To all this evidence the appellant was not able to say anything. He did not dispute that the T Shirt was his. He did not dispute that he was a neighbour of the complainant. He did not dispute that he had gone to her house that evening. The Trial Magistrate was therefore left only with the evidence of prosecution to weigh against the silence of the appellant. The trial magistrate reached the only conclusion open that what the prosecution said was true. It is true that the only evidence as to what happened was of the complainant, but the said evidence was firm and consistent and was not shaken in cross examination. In the case of Abdalla Bin Wando &Another vs. R. EACA 166 It was held that a fact may be proved by evidence of single witness. In the circumstances I find that the Trial Magistrate convicted on sound principles and I see no reason to interfere.

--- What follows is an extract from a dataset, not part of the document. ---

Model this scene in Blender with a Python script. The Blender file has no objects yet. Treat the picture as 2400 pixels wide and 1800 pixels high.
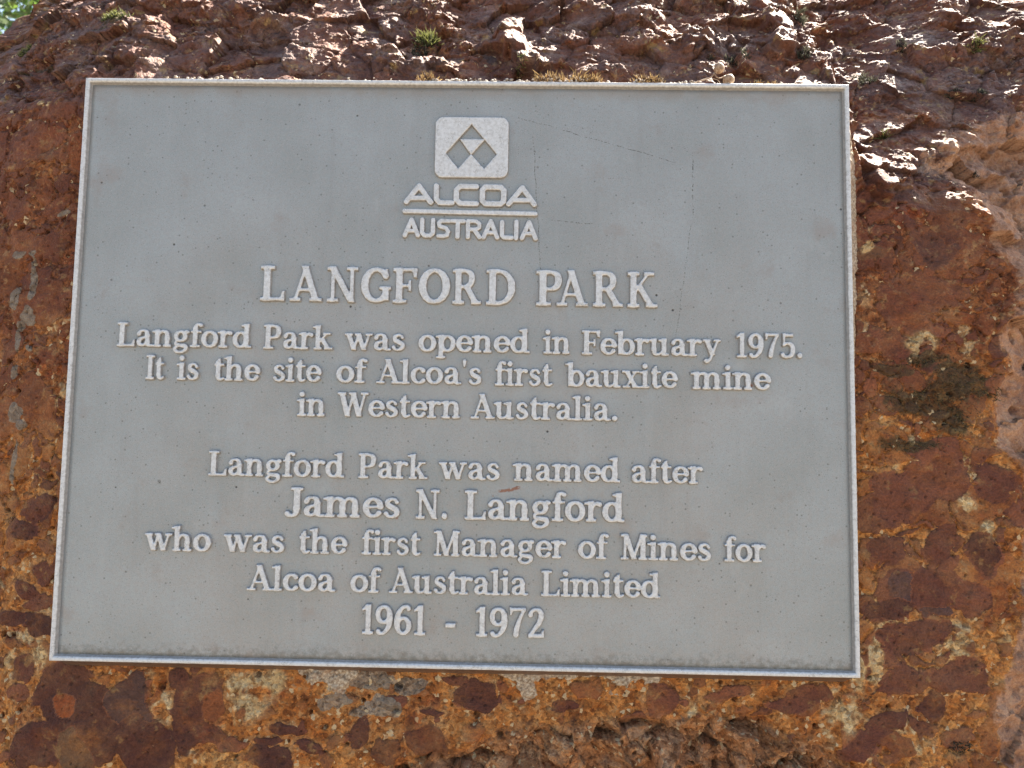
import bpy, bmesh, math, random
import numpy as np
from mathutils import Matrix, Vector

sc = bpy.context.scene
col = sc.collection
rnd = random.Random(7)

# ------------------------------------------------------------------ frame of the plaque
# plaque centre 1.2 m above the ground, the rock face leaning back by TILT; local x right, y up the face, z out of it
TILT = math.radians(10)
_s, _c = math.sin(TILT), math.cos(TILT)
M = Matrix(((1, 0, 0, 0), (0, _s, -_c, 0), (0, _c, _s, 1.2), (0, 0, 0, 1)))
R3 = M.to_3x3()


def W(x, y, z):
    return M @ Vector((x, y, z))


# ------------------------------------------------------------------ camera
CAM_C = Vector((0.050611, -0.056723, 0.559603))
CAM_R = Vector((0.999751, 0.016466, -0.015057))
CAM_U = Vector((-0.015243, 0.996836, 0.078005))
CAM_F = Vector((-0.016294, 0.077756, -0.996839))
cam = bpy.data.cameras.new('camera')
cam.lens, cam.sensor_width, cam.sensor_fit = 26, 36, 'HORIZONTAL'
cam.clip_start, cam.clip_end = .02, 400
cam.dof.use_dof = True
cam.dof.focus_distance = .575
cam.dof.aperture_fstop = 13
camo = bpy.data.objects.new('camera', cam)
col.objects.link(camo)
rot = Matrix((R3 @ CAM_R, R3 @ CAM_U, -(R3 @ CAM_F))).transposed()
camo.matrix_world = Matrix.Translation(M @ CAM_C) @ rot.to_4x4()
sc.camera = camo

# ------------------------------------------------------------------ light: open sky in front, a high sun behind the rock
SUN_D = (R3 @ Vector((.43, .79, -.405))).normalized()      # towards the sun
sun = bpy.data.lights.new('sun', 'SUN')
sun.energy, sun.angle, sun.color = 5.0, math.radians(.5), (1, .96, .9)
suno = bpy.data.objects.new('sun', sun)
col.objects.link(suno)
suno.rotation_euler = SUN_D.to_track_quat('Z', 'Y').to_euler()
world = bpy.data.worlds.new('World')
sc.world = world
world.use_nodes = True
wn = world.node_tree
bg = wn.nodes['Background']
sky = wn.nodes.new('ShaderNodeTexSky')
sky.sky_type = 'NISHITA'
sky.sun_disc = False
sky.sun_elevation = math.asin(SUN_D.z)
sky.sun_rotation = math.atan2(SUN_D.x, SUN_D.y)
sky.air_density, sky.dust_density, sky.ozone_density = 1.0, 2.0, 1.0
wn.links.new(sky.outputs[0], bg.inputs[0])
bg.inputs[1].default_value = .05
sc.view_settings.view_transform = 'Standard'
sc.view_settings.look = 'None'
sc.view_settings.exposure = 2.90
sc.view_settings.gamma = 1
sc.view_settings.use_white_balance = True          # the camera's balance for open shade
sc.view_settings.white_balance_temperature = 7100



# ------------------------------------------------------------------ noise (numpy)
def _tab(seed):
    r = np.random.RandomState(seed)
    p = r.permutation(256)
    return np.concatenate([p, p]), r.rand(256) * 2 * np.pi, r.rand(256, 4)


def perlin(x, y, seed=0):
    p, ang, _ = _tab(seed)
    xi, yi = np.floor(x).astype(int), np.floor(y).astype(int)
    fx, fy = x - xi, y - yi
    u, v = fx * fx * fx * (fx * (fx * 6 - 15) + 10), fy * fy * fy * (fy * (fy * 6 - 15) + 10)
    ga, gb = np.cos(ang), np.sin(ang)

    def g(i, j):
        k = p[p[(xi + i) & 255] + ((yi + j) & 255)]
        return ga[k] * (fx - i) + gb[k] * (fy - j)
    a = g(0, 0) * (1 - u) + g(1, 0) * u
    b = g(0, 1) * (1 - u) + g(1, 1) * u
    return (a * (1 - v) + b * v) * 1.5


def fbm(x, y, f, octv=4, seed=0, gain=.5, ridged=False):
    s, a, t = 0., 1., 0.
    for i in range(octv):
        n = perlin(x * f + 17.3 * i, y * f - 9.1 * i, seed + i)
        if ridged:
            n = 1 - 2 * np.abs(n)
        s = s + a * n
        t += a
        a *= gain
        f *= 2.03
    return s / t


def worley(x, y, f, seed=0):
    """F1, F2, cell randoms (3), offset to the cell point (in cell units)"""
    p, _, tb = _tab(seed)
    X, Y = x * f, y * f
    xi, yi = np.floor(X).astype(int), np.floor(Y).astype(int)
    f1 = np.full(X.shape, 9.)
    f2 = np.full(X.shape, 9.)
    k1 = np.zeros(X.shape, int)
    ox = np.zeros(X.shape)
    oy = np.zeros(X.shape)
    for i in (-1, 0, 1):
        for j in (-1, 0, 1):
            k = p[p[(xi + i) & 255] + ((yi + j) & 255)]
            dx, dy = X - (xi + i + tb[k, 0]), Y - (yi + j + tb[k, 1])
            d = dx * dx + dy * dy
            near = d < f1
            f2 = np.where(near, f1, np.minimum(f2, d))
            ox, oy, k1 = np.where(near, dx, ox), np.where(near, dy, oy), np.where(near, k, k1)
            f1 = np.where(near, d, f1)
    return np.sqrt(f1), np.sqrt(f2), tb[k1, 2], tb[k1, 3], tb[(k1 * 7 + 3) & 255, 2], ox, oy


def sst(a, b, x):
    t = np.clip((x - a) / (b - a), 0, 1)
    return t * t * (3 - 2 * t)


# ------------------------------------------------------------------ mesh and object helpers
def mesh_np(name, V, F, smooth=True):
    """V (n,3) float, F (m,3|4) int -> mesh"""
    me = bpy.data.meshes.new(name)
    V = np.asarray(V, np.float32)
    F = np.asarray(F, np.int32)
    k = F.shape[1]
    me.vertices.add(len(V))
    me.vertices.foreach_set('co', V.ravel())
    me.loops.add(F.size)
    me.loops.foreach_set('vertex_index', F.ravel())
    me.polygons.add(len(F))
    me.polygons.foreach_set('loop_start', np.arange(0, F.size, k, dtype=np.int32))
    me.polygons.foreach_set('loop_total', np.full(len(F), k, np.int32))
    me.polygons.foreach_set('use_smooth', np.full(len(F), smooth, bool))
    me.update(calc_edges=True)
    me.validate()
    return me


def grid_faces(nx, ny, keep=None):
    i = np.arange(nx - 1)[None, :] + np.arange(ny - 1)[:, None] * nx
    F = np.stack([i, i + 1, i + 1 + nx, i + nx], -1)
    return F[keep] if keep is not None else F.reshape(-1, 4)


def compact(V, F):
    used = np.unique(F)
    mp = np.full(len(V), -1)
    mp[used] = np.arange(len(used))
    return V[used], mp[F], used


def link(name, me, mat=None, parent=None, mw=None):
    o = bpy.data.objects.new(name, me)
    col.objects.link(o)
    if mat is not None:
        me.materials.append(mat)
    if parent is not None:
        o.parent = parent
    if mw is not None:
        o.matrix_world = mw
    return o


def tag(o, label=None, cat=None, group=None, kind=None):
    if label: o['label'] = label
    if cat: o['category'] = cat
    if group: o['group'] = group
    if kind: o['kind'] = kind
    return o


def empty(name, loc, label, cat, group=None, rot=None):
    o = bpy.data.objects.new(name, None)
    o.empty_display_size = .02
    col.objects.link(o)
    o.matrix_world = Matrix.Translation(loc) @ (rot.to_4x4() if rot is not None else Matrix())
    return tag(o, label, cat, group)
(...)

On the issue of sentence the trial magistrate is best placed to decide on the punishment. In this case the maximum sentence is life imprisonment. I find that taking into account the nature of the offence and the circumstances surrounding the acts the sentence meted out was not harsh or excessive and I decline to interfere.
The upshot is that the appeal is hereby dismissed.
Dated at Mombasa this 1st Day ofNovermber, 2001.
J. KHAMINWA
COMMISSIONER OF ASSIZE
Read in Court in presence of Appellant and the State Counsel.